Given problem:
Reproduce exactly, with no pictures, each line from the opening of the material down through the line containing "g_ = np.exp(-(((s".

Available data:
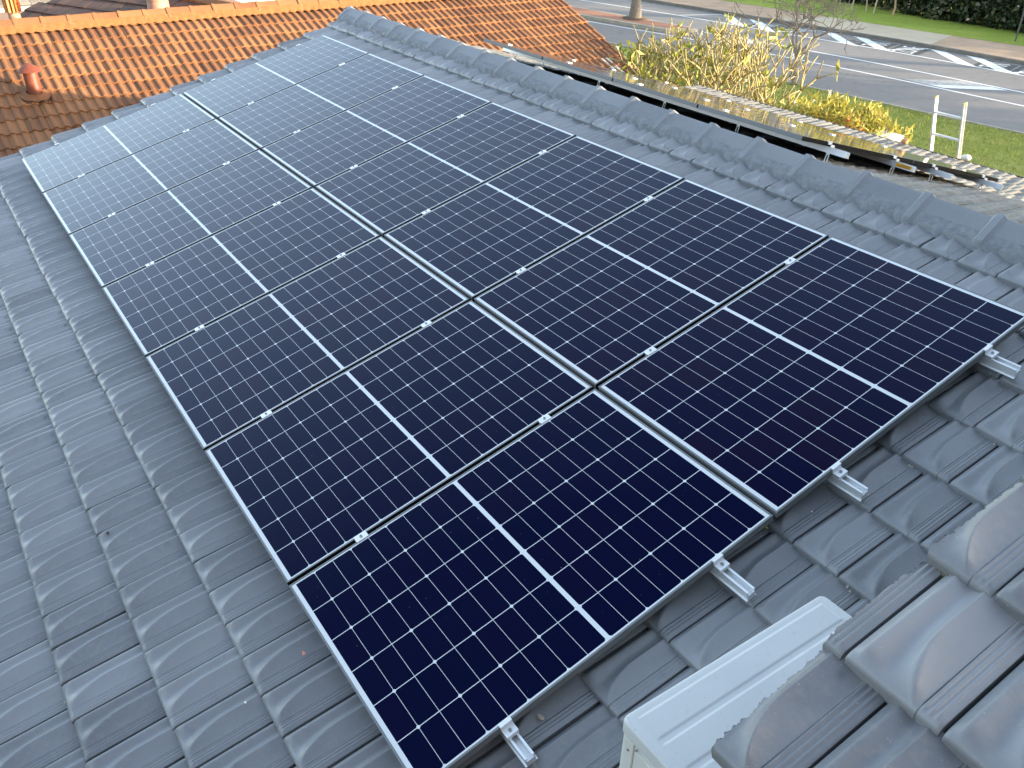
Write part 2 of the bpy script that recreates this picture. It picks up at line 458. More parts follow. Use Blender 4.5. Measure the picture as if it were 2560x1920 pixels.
def tile_rows(frame, prof, w, g, tiles, S, T, n0, thick, nose=0.017, gap=0.0088, tilt=0.040, jitter=1.0, cut=None):
    """tiles: list of (u at the left joint looking upslope, v of the front edge); returns arrays for one mesh"""
    VV, FF, AA, DD = [], [], [], []; off = 0
    nS, nT = len(S), len(T)
    gi = np.arange(nS * nT).reshape(nT, nS)
    top = np.stack([gi[:-1, :-1], gi[:-1, 1:], gi[1:, 1:], gi[1:, :-1]], -1).reshape(-1, 4)[:, ::-1]
    ring = np.concatenate([gi[0, :], gi[1:, -1], gi[-1, -2::-1], gi[-2:0:-1, 0]])
    sg, tg = np.meshgrid(S, T)
    nr = len(ring); a = np.arange(nr); b = (a + 1) % nr
    for (u0, v0) in tiles:
        j = RNG.normal(0, 1, 6) * jitter
        wv = w - gap
        u = u0 - sg * wv - gap / 2 + j[0] * 0.0012
        t = tg
        s = sg
        v = v0 + t * g + j[1] * 0.0022
        if cut is not None:
            um = cut(v)
            u = np.minimum(u, um); s = np.clip((u0 - gap / 2 - u) / wv, 0, 1)
        h = prof(s, t)
        edge = nose * (1 - np.sqrt(np.clip(1 - (1 - np.clip(t / 0.070, 0, 1)) ** 2, 0, 1)))
        se = np.minimum(s, 1 - s) * w
        side = 0.0045 * (1 - np.sqrt(np.clip(1 - (1 - np.clip(se / 0.008, 0, 1)) ** 2, 0, 1)))
        n = n0 + h - edge - side - tilt * t + j[2] * 0.0012 + j[3] * 0.0035 * (s - 0.5) + j[4] * 0.002 * (1 - t)
        P = frame(v, u, n).reshape(-1, 3)
        low = n.ravel()[ring] * 0 + (n0 - thick - tilt * t.ravel()[ring])
        hb = np.where(t.ravel()[ring] < 0.001, h.ravel()[ring] * 0.5, 0)
        Q = frame(v.ravel()[ring], u.ravel()[ring], low + hb)
        VV += [P, P[ring], Q]
        FF += [top + off, np.stack([a, b, b + nr, a + nr], -1) + off + nS * nT]
        k = nS * nT + 2 * nr
        AA.append(np.full(k, np.clip(0.5 + j[5] * 0.2, 0, 1)))
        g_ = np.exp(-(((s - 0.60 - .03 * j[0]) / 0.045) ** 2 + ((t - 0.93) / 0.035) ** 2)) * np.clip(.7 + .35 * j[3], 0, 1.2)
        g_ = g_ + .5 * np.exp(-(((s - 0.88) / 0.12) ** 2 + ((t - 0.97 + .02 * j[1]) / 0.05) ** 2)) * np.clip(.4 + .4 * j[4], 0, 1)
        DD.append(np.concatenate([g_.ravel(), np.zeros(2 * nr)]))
        off += k
    return np.concatenate(VV), np.concatenate(FF), np.concatenate(AA), np.concatenate(DD)

def roof_part(name, parent, mat, packs):
    V, F, A, D, off = [], [], [], [], 0
    for v, f, a, d in packs:
        V.append(v); F.append(f + off); A.append(a); D.append(d); off += len(v)
    me = grid_mesh(name, np.concatenate(V), np.concatenate(F), np.concatenate(A))
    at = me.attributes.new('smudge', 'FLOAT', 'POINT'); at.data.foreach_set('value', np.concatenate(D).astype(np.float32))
    return link(name, me, mat, parent)

# ================================================================ MAIN HOUSE
G0 = -4.2
house = empty('house', (4, 4, G0), 'two level house with charcoal tiled roof carrying the solar panels', 'house')
def hp(mb, name, mat, **k):          # part of the house, kept in world coordinates
    o = mb.build(name, mat, None, **k); o.parent = house; o.matrix_parent_inverse = Matrix.Translation(house.location).inverted(); return o
def adopt(o, root):
    o.parent = root; o.matrix_parent_inverse = Matrix.Translation(root.location).inverted(); return o

W, GA, V0, N0 = 0.2245, 0.3394, -0.6525, -0.119
U_END = 8.80
def joints(off, lo, hi):
    k0 = math.ceil((lo / W) - off); return [W * (k + off) for k in range(k0, int(math.floor(hi / W - off)) + 1)]
hi_t, lo_t, hid = [], [], []
for k in range(-6, 14):
    vf = V0 + GA * k
    off = 0.18 if k % 2 == 0 else 0.66
    for u0 in joints(off, -1.05, U_END + 0.02):
        uc = u0 - W / 2
        covered = 0.30 < vf < 3.02 and 0.35 < uc < 7.85
        if covered: hid.append((u0, vf)); continue
        (hi_t if uc < 3.2 else lo_t).append((u0, vf))
    # the half tile that closes the far verge in every second course
edge_t = []
packs = [tile_rows(near, prof_marseille, W, GA, hi_t, S_HI, T_HI, N0, 0.050),
         tile_rows(near, prof_marseille, W, GA, lo_t, S_LO, T_LO, N0, 0.050),
         tile_rows(near, prof_marseille, W, GA, hid, S_XLO, T_XLO, N0, 0.050)]
# half tiles along the far verge
halfs = []
for k in range(-6, 14):
    off = 0.18 if k % 2 == 0 else 0.66
    last = joints(off, -1.05, U_END + 0.02)[-1]
    if U_END - last > 0.05: halfs.append((last, U_END + 0.0, V0 + GA * k))
for last, ue, vf in halfs:
    packs.append(tile_rows(lambda v, u, n, last=last, ue=ue: near(v, last + (u - (last)) , n), prof_marseille, ue - last, GA, [(ue, vf)], S_LO, T_LO, N0, 0.050))
o = roof_part('roof', None, M_TILE, packs); adopt(o, house)
o['label'] = 'shaded charcoal tile slope under the main panel array'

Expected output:
Write part 2 of the bpy script that recreates this picture. It picks up at line 458. More parts follow. Use Blender 4.5. Measure the picture as if it were 2560x1920 pixels.
def tile_rows(frame, prof, w, g, tiles, S, T, n0, thick, nose=0.017, gap=0.0088, tilt=0.040, jitter=1.0, cut=None):
    """tiles: list of (u at the left joint looking upslope, v of the front edge); returns arrays for one mesh"""
    VV, FF, AA, DD = [], [], [], []; off = 0
    nS, nT = len(S), len(T)
    gi = np.arange(nS * nT).reshape(nT, nS)
    top = np.stack([gi[:-1, :-1], gi[:-1, 1:], gi[1:, 1:], gi[1:, :-1]], -1).reshape(-1, 4)[:, ::-1]
    ring = np.concatenate([gi[0, :], gi[1:, -1], gi[-1, -2::-1], gi[-2:0:-1, 0]])
    sg, tg = np.meshgrid(S, T)
    nr = len(ring); a = np.arange(nr); b = (a + 1) % nr
    for (u0, v0) in tiles:
        j = RNG.normal(0, 1, 6) * jitter
        wv = w - gap
        u = u0 - sg * wv - gap / 2 + j[0] * 0.0012
        t = tg
        s = sg
        v = v0 + t * g + j[1] * 0.0022
        if cut is not None:
            um = cut(v)
            u = np.minimum(u, um); s = np.clip((u0 - gap / 2 - u) / wv, 0, 1)
        h = prof(s, t)
        edge = nose * (1 - np.sqrt(np.clip(1 - (1 - np.clip(t / 0.070, 0, 1)) ** 2, 0, 1)))
        se = np.minimum(s, 1 - s) * w
        side = 0.0045 * (1 - np.sqrt(np.clip(1 - (1 - np.clip(se / 0.008, 0, 1)) ** 2, 0, 1)))
        n = n0 + h - edge - side - tilt * t + j[2] * 0.0012 + j[3] * 0.0035 * (s - 0.5) + j[4] * 0.002 * (1 - t)
        P = frame(v, u, n).reshape(-1, 3)
        low = n.ravel()[ring] * 0 + (n0 - thick - tilt * t.ravel()[ring])
        hb = np.where(t.ravel()[ring] < 0.001, h.ravel()[ring] * 0.5, 0)
        Q = frame(v.ravel()[ring], u.ravel()[ring], low + hb)
        VV += [P, P[ring], Q]
        FF += [top + off, np.stack([a, b, b + nr, a + nr], -1) + off + nS * nT]
        k = nS * nT + 2 * nr
        AA.append(np.full(k, np.clip(0.5 + j[5] * 0.2, 0, 1)))
        g_ = np.exp(-(((s - 0.60 - .03 * j[0]) / 0.045) ** 2 + ((t - 0.93) / 0.035) ** 2)) * np.clip(.7 + .35 * j[3], 0, 1.2)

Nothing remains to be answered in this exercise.